このしんどい姿勢をあえてすることに、あのスタートダッシュの秘密があるのではないか。
2点目は高く上がった腿だ。
陸上に馴染みのない方は、腿を高くあげるのは当たり前では?と思われるだろう。
しかし、陸上界ではそれは一昔前の論だ。
今は膝の位置は高くなくていいとされている。
特にアジア系の人種は、欧米人と骨盤の角度が違う為、脚を高く上げる必要がないのだ。(僕が現役時代の話で、今理論が進化して変わってたらすみません)
また、日本記録を待つ山懸選手も、数年前の取材で脚をもっと低く動かしたいと言っていました。
しかし、蘇炳添は腿を高く振り上げて、欧米人のようにダイナミックに走ります。
その姿は、僕の固定観念を激しく蹴飛ばすような感覚で、衝撃を覚えました。
準決勝で大記録を出した蘇炳添ですが、決勝では疲れが見え、準決勝ほどのキレがないまま6位となりました。
冷静に考えて世界6位って、ばりヤバいんだけども。
しかも決勝のタイムは9秒98。
あのメチャクチャな走りで9秒台かよってのと、1日に2本も9秒台で走れんのかよっていう、ダブルの衝撃でしたね。

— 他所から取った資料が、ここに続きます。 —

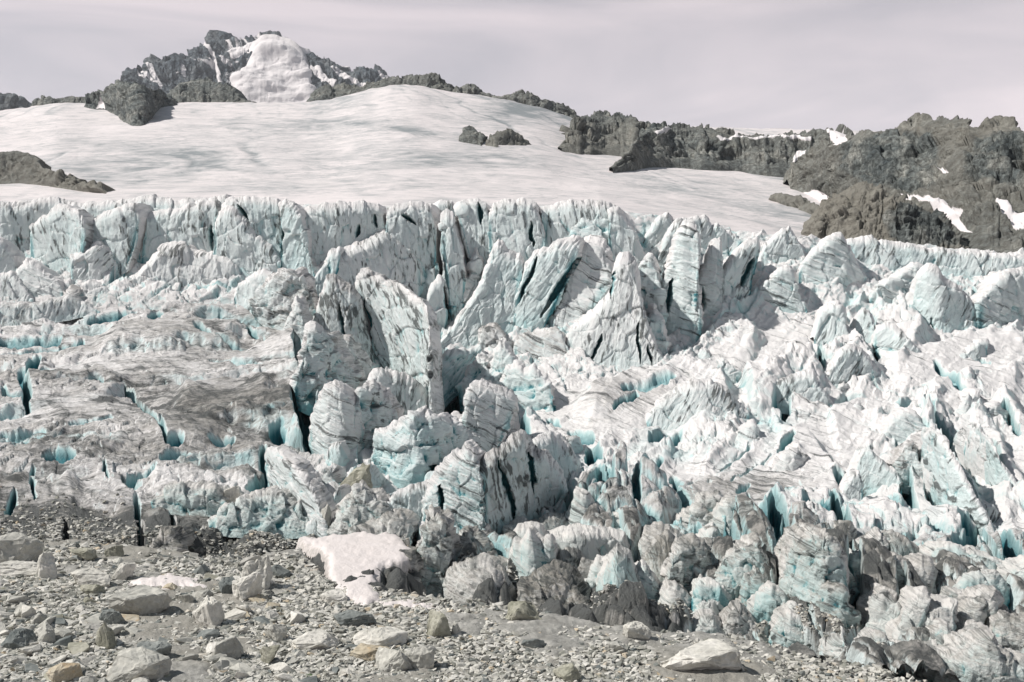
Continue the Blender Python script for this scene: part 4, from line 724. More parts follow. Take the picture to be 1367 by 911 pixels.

ちなみに優勝したのはイタリアのジェイコブス、決勝で自己ベストを出して初優勝でした。
しかし、蘇炳添は準決勝ではジェイコブスに先着していて、しかもその時のジェイコブスはかなりいた走りでした。
蘇炳添は、もしかしたら今後世界でメダルを取る選手になるかもしれないという夢を、僕らに見せてくれました。
僕は今回の蘇炳添の走りに惚れ、タイムに歓喜し、決勝の善戦に感動しました。
今後、もっとたくさん大記録を大活躍を見せて欲しいと切に願っています。
それと同時に蘇炳添を超える日本選手が誕生するのが楽しみで仕方ありません。
僕はただの陸上オタクとして、その大記録誕生の瞬間をこの目にするのを楽しみにしています。
※100mの決勝を見て、いてもたってもいらず書き殴りました。選手等の情報、誤りがあったらすみません。